WHAT IS BEING ASKED:
Filter the lines below, copying only those with the string "part".
Begin MATERIAL
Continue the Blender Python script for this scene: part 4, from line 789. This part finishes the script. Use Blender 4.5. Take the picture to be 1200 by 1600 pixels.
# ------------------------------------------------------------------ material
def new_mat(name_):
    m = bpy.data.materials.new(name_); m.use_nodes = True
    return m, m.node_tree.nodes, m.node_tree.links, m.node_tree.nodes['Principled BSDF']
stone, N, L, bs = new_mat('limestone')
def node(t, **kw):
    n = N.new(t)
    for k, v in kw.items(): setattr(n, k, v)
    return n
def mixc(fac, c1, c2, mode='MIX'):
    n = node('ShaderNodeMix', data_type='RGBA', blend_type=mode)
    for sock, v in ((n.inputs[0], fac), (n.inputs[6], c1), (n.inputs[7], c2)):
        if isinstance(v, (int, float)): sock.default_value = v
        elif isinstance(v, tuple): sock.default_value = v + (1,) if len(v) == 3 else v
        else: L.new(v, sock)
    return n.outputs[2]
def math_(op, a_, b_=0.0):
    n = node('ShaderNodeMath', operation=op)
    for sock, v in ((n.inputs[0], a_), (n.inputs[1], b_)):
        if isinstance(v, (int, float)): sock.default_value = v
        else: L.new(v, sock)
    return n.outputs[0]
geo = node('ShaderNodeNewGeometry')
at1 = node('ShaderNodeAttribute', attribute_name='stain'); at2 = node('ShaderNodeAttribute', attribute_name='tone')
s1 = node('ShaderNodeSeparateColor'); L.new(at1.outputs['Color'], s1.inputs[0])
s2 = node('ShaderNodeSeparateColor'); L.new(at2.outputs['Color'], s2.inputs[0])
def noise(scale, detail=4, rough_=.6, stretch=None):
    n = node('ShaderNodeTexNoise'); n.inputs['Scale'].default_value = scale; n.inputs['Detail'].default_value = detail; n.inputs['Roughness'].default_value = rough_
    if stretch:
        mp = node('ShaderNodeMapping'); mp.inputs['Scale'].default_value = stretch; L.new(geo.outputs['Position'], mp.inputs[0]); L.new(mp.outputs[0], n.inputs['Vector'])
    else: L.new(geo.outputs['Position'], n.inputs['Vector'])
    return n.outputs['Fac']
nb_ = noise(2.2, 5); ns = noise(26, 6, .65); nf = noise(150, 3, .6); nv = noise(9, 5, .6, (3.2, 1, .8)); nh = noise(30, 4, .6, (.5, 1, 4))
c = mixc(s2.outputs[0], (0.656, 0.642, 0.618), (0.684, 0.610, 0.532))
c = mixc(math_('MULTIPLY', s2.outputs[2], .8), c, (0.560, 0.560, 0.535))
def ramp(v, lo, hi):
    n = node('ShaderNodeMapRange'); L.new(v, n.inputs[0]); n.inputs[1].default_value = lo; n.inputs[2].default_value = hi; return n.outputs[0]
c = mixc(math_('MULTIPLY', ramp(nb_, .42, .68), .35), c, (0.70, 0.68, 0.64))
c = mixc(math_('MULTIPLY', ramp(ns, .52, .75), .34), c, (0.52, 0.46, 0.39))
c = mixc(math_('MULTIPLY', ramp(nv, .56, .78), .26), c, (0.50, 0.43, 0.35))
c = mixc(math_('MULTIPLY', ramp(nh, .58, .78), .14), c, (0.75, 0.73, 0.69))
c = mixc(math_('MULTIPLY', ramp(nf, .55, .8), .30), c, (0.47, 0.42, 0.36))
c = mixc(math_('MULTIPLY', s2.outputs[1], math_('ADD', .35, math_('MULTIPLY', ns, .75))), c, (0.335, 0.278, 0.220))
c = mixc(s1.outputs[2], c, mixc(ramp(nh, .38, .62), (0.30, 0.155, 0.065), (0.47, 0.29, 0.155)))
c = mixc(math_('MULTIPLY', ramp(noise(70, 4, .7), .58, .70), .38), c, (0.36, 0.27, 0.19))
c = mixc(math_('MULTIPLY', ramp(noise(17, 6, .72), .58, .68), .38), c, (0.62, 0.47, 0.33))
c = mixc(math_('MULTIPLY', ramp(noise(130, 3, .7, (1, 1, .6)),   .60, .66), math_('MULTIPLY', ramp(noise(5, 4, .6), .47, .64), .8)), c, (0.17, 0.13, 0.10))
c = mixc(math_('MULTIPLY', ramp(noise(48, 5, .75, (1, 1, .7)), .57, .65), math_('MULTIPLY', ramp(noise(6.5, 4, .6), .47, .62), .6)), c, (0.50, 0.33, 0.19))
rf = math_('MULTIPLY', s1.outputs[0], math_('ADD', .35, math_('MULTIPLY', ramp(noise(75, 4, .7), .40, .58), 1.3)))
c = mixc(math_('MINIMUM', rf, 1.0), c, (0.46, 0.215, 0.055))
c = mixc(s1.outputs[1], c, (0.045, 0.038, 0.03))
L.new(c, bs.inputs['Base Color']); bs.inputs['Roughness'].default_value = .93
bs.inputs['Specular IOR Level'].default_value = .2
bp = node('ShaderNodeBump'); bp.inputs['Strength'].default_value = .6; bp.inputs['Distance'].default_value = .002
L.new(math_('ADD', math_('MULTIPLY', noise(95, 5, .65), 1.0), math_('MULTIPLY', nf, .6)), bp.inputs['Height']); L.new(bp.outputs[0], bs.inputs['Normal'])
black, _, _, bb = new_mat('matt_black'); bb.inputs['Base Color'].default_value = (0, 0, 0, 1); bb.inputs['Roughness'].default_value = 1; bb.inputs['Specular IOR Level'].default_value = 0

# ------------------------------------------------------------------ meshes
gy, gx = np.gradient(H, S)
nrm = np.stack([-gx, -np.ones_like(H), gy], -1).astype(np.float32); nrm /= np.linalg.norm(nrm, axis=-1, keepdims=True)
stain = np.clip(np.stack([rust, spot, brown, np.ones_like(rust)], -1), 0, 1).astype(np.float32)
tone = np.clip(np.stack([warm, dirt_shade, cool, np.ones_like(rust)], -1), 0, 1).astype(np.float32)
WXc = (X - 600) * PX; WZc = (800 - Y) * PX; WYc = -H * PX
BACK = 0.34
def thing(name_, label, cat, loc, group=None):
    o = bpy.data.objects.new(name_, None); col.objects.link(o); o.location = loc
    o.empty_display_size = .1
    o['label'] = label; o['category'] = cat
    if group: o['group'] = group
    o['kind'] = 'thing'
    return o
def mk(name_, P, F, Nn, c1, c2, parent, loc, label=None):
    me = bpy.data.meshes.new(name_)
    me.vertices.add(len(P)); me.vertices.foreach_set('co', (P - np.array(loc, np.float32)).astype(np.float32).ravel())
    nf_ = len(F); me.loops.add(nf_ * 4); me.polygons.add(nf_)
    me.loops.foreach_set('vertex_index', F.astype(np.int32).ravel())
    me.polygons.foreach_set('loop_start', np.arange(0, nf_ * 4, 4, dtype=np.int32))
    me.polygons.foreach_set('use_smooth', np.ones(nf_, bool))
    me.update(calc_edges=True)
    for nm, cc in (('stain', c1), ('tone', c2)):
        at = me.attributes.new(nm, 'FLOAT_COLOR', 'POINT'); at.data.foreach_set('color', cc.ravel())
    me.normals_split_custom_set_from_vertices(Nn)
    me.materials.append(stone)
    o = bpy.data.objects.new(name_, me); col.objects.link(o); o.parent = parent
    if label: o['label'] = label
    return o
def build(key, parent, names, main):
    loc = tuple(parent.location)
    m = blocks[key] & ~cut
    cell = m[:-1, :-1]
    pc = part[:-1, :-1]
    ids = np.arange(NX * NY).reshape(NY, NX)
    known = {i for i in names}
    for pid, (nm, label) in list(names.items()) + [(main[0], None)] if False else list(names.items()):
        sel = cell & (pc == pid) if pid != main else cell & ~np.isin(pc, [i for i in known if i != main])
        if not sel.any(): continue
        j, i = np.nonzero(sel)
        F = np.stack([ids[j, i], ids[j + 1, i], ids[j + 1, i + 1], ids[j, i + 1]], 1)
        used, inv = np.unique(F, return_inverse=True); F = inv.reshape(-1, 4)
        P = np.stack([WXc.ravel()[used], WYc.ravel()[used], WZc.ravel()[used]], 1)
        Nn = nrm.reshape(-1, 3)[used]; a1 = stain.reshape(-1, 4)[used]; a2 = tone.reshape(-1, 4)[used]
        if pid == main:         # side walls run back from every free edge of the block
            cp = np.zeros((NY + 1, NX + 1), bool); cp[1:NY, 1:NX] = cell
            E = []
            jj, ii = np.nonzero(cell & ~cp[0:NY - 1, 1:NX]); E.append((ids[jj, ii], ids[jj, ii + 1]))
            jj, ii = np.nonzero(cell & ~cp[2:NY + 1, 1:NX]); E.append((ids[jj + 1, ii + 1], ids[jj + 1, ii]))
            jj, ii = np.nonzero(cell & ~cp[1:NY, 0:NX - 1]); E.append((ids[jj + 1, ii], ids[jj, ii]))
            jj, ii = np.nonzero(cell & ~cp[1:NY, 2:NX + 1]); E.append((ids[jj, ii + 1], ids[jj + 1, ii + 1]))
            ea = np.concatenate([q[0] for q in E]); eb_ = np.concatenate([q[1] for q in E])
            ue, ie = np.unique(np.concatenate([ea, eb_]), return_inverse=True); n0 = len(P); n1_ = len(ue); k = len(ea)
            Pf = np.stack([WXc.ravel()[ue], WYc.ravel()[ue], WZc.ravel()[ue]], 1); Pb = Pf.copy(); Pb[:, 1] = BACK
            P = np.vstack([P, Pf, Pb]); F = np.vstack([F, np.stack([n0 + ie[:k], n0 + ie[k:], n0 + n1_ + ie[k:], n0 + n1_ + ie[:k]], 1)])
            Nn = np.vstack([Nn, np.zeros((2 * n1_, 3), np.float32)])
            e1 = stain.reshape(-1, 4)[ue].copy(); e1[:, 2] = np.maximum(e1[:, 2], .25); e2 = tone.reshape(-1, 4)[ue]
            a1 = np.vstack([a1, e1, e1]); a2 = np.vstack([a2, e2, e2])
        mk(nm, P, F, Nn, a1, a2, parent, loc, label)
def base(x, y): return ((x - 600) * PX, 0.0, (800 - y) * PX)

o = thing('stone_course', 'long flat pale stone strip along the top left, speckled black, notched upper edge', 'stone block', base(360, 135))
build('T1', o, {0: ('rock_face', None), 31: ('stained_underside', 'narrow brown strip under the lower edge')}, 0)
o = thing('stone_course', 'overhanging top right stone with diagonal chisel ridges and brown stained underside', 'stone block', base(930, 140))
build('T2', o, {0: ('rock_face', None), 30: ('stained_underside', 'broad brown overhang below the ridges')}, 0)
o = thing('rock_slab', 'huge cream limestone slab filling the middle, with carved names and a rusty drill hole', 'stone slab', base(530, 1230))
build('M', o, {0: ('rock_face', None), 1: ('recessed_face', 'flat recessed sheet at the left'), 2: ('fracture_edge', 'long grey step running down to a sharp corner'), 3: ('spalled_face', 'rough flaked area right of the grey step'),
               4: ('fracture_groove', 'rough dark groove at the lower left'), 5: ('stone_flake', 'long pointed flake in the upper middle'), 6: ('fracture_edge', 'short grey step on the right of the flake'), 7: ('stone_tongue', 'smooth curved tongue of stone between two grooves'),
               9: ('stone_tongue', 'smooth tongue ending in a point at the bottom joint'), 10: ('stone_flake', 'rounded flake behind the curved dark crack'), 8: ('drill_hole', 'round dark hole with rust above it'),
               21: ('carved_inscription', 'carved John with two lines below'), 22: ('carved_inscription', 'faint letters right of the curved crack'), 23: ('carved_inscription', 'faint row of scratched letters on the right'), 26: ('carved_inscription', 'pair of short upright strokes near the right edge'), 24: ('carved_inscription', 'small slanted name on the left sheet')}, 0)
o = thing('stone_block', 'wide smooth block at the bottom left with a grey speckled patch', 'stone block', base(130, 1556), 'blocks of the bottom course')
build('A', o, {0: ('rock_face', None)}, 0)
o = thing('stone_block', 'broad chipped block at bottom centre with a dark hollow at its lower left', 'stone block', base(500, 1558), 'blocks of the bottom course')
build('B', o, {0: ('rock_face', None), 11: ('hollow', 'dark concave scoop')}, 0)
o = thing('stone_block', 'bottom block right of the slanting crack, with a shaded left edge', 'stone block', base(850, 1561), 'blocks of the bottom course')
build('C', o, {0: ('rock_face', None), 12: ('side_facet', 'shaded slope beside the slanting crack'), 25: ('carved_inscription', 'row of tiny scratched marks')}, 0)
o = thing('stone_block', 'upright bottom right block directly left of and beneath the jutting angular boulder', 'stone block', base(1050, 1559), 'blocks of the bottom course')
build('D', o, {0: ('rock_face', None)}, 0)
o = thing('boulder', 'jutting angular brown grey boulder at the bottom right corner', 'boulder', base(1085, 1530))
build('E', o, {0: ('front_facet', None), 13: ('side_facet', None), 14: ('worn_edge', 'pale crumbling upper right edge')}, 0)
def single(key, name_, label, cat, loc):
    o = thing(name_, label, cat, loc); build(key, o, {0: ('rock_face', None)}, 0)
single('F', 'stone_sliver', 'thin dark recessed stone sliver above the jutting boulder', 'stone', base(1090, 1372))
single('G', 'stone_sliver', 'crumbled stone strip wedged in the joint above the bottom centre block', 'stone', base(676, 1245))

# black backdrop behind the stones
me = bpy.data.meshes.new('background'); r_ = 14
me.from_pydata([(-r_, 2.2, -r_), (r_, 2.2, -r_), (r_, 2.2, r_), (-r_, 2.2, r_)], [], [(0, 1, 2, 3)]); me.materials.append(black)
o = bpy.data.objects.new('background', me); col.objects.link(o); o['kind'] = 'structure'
End MATERIAL
OUTPUT OF THE TASK:
Continue the Blender Python script for this scene: part 4, from line 789. This part finishes the script. Use Blender 4.5. Take the picture to be 1200 by 1600 pixels.
    pc = part[:-1, :-1]